Rethinking public housing

November 16, 2007
Issue 

The housing affordability crisis is serious enough for both Labor and the Coalition to promise home-buyers financial support in the present election. According to official statistics it has never been harder for first home buyers to acquire a home.

The average home now costs nine times the average annual wage — up from six times 10 years ago; first home buyers are now spending 31.7% of their total income on mortgage repayments, up from 17.9% in 1996; and the share of homes being bought by first home owners has fallen from 21.8% in June 1996 to 17.1% today. As a result, young people are staying longer in rented accommodation, leading to increased rents and shortages of rental properties.

Green Left Weekly's Kerry Smith spoke to the Socialist Alliance national coordinator Dick Nichols about the housing affordability crisis, and the Alliance's views of proposals like Labor's First Home Saver Account.

@question = Both Labor and the Coalition are offering to forsake hundreds of millions of dollars in tax income in order to fund low-tax or tax-free saving accounts for first home buyers. What's wrong with that?

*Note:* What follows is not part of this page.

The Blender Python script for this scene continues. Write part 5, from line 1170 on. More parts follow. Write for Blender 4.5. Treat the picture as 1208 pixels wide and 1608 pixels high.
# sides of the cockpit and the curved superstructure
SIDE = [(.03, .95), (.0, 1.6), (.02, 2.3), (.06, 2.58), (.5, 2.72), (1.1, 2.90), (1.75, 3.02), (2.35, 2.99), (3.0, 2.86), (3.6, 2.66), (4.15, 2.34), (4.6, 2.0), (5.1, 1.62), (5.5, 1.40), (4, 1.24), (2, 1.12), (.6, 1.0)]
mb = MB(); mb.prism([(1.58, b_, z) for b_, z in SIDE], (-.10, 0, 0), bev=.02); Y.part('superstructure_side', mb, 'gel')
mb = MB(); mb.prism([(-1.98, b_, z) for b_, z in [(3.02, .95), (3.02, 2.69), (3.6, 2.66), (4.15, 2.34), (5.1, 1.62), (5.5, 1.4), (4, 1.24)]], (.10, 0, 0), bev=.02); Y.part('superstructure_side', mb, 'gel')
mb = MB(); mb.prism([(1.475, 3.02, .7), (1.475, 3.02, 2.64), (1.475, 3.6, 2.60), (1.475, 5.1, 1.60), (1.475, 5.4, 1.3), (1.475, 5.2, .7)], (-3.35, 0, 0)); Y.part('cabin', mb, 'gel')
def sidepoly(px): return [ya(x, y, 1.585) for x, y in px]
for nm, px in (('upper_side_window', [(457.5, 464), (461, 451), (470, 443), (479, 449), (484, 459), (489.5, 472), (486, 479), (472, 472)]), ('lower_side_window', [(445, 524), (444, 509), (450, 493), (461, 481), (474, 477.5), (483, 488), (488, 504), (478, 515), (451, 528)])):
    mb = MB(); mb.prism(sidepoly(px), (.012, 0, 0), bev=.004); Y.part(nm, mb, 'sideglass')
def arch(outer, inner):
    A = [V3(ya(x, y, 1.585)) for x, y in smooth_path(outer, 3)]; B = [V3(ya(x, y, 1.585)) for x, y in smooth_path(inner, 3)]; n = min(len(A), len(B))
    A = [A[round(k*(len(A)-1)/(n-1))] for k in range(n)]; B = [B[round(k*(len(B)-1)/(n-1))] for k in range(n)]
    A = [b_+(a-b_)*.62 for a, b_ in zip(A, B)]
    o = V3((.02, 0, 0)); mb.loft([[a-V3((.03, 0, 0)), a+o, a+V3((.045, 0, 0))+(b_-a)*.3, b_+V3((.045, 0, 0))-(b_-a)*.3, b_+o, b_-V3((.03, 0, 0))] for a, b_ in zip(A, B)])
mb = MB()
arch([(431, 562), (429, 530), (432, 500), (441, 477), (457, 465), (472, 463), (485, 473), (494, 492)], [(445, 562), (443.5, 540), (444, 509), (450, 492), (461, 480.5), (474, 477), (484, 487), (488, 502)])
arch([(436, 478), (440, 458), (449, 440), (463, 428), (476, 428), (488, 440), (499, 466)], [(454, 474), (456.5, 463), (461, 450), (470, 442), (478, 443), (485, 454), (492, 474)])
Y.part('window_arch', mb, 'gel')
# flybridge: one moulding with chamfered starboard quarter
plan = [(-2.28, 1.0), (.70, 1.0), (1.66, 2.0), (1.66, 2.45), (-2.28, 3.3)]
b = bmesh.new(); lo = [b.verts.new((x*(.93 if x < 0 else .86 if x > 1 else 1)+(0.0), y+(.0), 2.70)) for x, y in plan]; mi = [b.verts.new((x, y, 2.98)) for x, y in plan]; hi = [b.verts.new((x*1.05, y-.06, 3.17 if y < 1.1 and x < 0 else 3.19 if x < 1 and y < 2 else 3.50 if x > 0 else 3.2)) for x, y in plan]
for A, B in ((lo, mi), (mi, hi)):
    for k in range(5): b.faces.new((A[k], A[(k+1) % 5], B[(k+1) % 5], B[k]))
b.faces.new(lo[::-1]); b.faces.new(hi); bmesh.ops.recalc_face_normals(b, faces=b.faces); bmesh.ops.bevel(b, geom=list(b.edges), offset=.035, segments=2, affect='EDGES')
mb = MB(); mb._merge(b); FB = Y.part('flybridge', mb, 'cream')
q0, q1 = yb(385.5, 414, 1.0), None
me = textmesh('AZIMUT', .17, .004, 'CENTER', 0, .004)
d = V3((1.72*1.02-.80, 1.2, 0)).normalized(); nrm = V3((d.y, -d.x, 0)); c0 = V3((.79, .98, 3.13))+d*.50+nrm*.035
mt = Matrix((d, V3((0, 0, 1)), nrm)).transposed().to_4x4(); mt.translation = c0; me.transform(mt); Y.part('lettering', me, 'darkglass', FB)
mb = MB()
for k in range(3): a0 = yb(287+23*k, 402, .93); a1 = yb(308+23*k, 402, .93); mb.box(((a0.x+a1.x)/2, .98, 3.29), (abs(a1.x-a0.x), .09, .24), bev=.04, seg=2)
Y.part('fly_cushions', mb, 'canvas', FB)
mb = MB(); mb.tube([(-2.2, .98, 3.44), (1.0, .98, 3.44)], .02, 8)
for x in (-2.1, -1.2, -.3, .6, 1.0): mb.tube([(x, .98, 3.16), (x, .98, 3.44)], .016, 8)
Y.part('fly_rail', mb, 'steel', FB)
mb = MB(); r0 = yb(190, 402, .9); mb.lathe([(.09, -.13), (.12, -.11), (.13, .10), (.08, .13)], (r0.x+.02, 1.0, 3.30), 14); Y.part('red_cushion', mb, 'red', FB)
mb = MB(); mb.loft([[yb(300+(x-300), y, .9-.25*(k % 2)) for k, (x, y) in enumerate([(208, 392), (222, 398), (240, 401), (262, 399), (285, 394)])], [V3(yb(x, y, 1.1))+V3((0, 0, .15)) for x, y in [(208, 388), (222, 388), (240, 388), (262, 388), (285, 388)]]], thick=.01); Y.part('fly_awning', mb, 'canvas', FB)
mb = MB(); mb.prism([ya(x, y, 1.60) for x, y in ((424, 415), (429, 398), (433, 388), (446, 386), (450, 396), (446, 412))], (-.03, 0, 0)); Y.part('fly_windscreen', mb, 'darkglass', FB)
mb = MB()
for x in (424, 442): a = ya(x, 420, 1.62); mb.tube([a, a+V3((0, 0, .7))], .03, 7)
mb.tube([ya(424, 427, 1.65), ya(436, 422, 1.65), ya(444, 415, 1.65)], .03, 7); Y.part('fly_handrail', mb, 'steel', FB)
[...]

These funds are an attempt to help first-home buyers build up a deposit without the impact of the First Home Owners Grant scheme (FHOG), which helped boost demand and house prices. But even if the addition to demand will be delayed compared to that of the FHOG, it will still push up house prices unless something is done about the housing supply side.

It's also totally inadequate when we look at the scale of the housing problem: 1.2 million households in "housing stress" (having to pay 30% or more of income in housing costs), 400,000 in "extreme housing stress" (paying over 50% of their income on housing), 100,000 people homeless and 500 people turned away from homelessness services on any one night.

@question = But why can't private capital solve this housing crisis if sufficient land and urban infrastructure is made available by governments?

The developers naturally invest in those areas where there's most profit to be made, and that isn't at the affordable rental end of the market. It's where income is highest and real estate values are most likely to boom. So investment in rental housing in working-class suburbs stagnates at the same time as super-expensive housing booms in harbour-side and gentrified suburbs.

This tendency has accelerated as speculators' share of housing investment has increased, from less than 15% in 1985 to 45% by 2003, helped by negative gearing and various tax breaks.

@question = So what's the solution?

The only serious solution requires a massive expansion of social (public, cooperative and community) housing combined with a 20% limit on rent as a share of income. It requires not only a reversal of the massive cuts to the funding that have occurred to the Commonwealth and State Housing Agreement under the Howard government, but an increase of billions of dollars of CSHA funding.

Social housing at present accounts for only 5% of all housing in Australia. That compares to a European average of 13%, and 35% in the Netherlands. The housing lobby group National Shelter calls for Australia to aim for social housing to cover 6% of the national market, and estimates that would require CSHA funding to increase from $1.3 billion (2005-06) to $2.5 billion (2007-08).

This is very inadequate. If social housing increased by 1% of the total Australian housing stock it would represent an increase of about 80,000 households, when the affordable housing shortfall is 180,000 in New South Wales alone.

Moreover, any rent regulation will lead to a decline in private investment in housing, a shortfall that will have to be offset by a further increase in public housing provision.

@question = But how many Australians really want to live in social housing? Doesn't it equate in the popular mind to Soviet-style tower blocks? Don't they prefer to pay more for better quality, even if it means a bit of "housing stress", especially as their house eventually becomes an asset?

The basic problem is that quality social housing is the exception rather than the rule in this country. In other countries social housing is quality, affordable housing, and increasingly sets the example of environmentally sustainable housing. In such cases the obsession for privately owned housing becomes much less intense. It shows that people's attitudes will change when they are given a real alternative.

Never forget that the "Australian dream" of a privately owned home corresponds to the interests of the entire housing finance, real estate and developer sector, forces who have always had huge influence over the two political parties in this country.

There's nothing natural about the Australian housing model, and because of the combination of the housing affordability crisis and rising environmental and land pressures it will more and more enter into crisis.

Quality, environmentally sustainable housing, designed and developed with full input from building industry workers, environmentalists and sympathetic experts is the only long-term solution.